2015 was one of the warmest years in the record books. Over half the year broke record highs.  This past January winter storm Jonas dropped a record breaking amount of snow in one consecutive storm across the region.  Dropping more than 40 inches in parts of West Virginia, and 30+ inches in northern Virginia and Pennsylvania. This was the one of the most bizarre years due to weather.

Jonas was rated a category 4 (crippling) storm on the NESIS (Northeast Snowfall Impact Scale) based off the amount of snowfall and the number of people living in path of the storm.  This scale of 1-10 has 5 categories: Notable, Significant, Major, Crippling, Extreme.  There has only been two category 5 winter storms on record in 1993 and 1996.  This scale only considers raw snow totals not blizzard conditions, freezing rain, or thundersnow.

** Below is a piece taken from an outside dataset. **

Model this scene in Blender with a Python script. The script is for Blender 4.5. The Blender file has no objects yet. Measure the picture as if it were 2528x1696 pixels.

With all this snow, it all had to melt.  The following weeks after the storm, temperatures were in the mid 50s and low 60s causing it to melt very fast with some flooding.  Washington’s Dulles International Airport had 28 inches of snow on the ground on January 24, and only one inch 10 days later.

Some of this crazy weather may be due to El Niño and La Niña changing the temperatures of the water.  El Niño affects the warming of water typically in late December, and La Niña affects the cooling of the water which is usually less severe than El Niño.  The record high of El Niño was in 1997, reaching almost 3 degrees celsius above average; an El Niño starts at 0.5 degrees celsius above average water temperatures.  The effects it can have on the United States are: wetter along the southern border and east coast, dry near the Great Lakes,warmer in the northwest, and colder in the south west.

Global Warming may be a cause of the strange weather over the years as well.  As all of us know, December 2015 was one of the warmest months ever breaking the set 1997 records.  In 2014, the Polar Vortex dropped down from northern Canada (around 75 degrees north latitude) to the northern United States (around 45 degrees north latitude) and caused it to be very cold in many places.  The last huge Polar Vortex was in 1996.

Due to all of these factors, it is very difficult to predict, and we don’t know how crazy the future weather will be.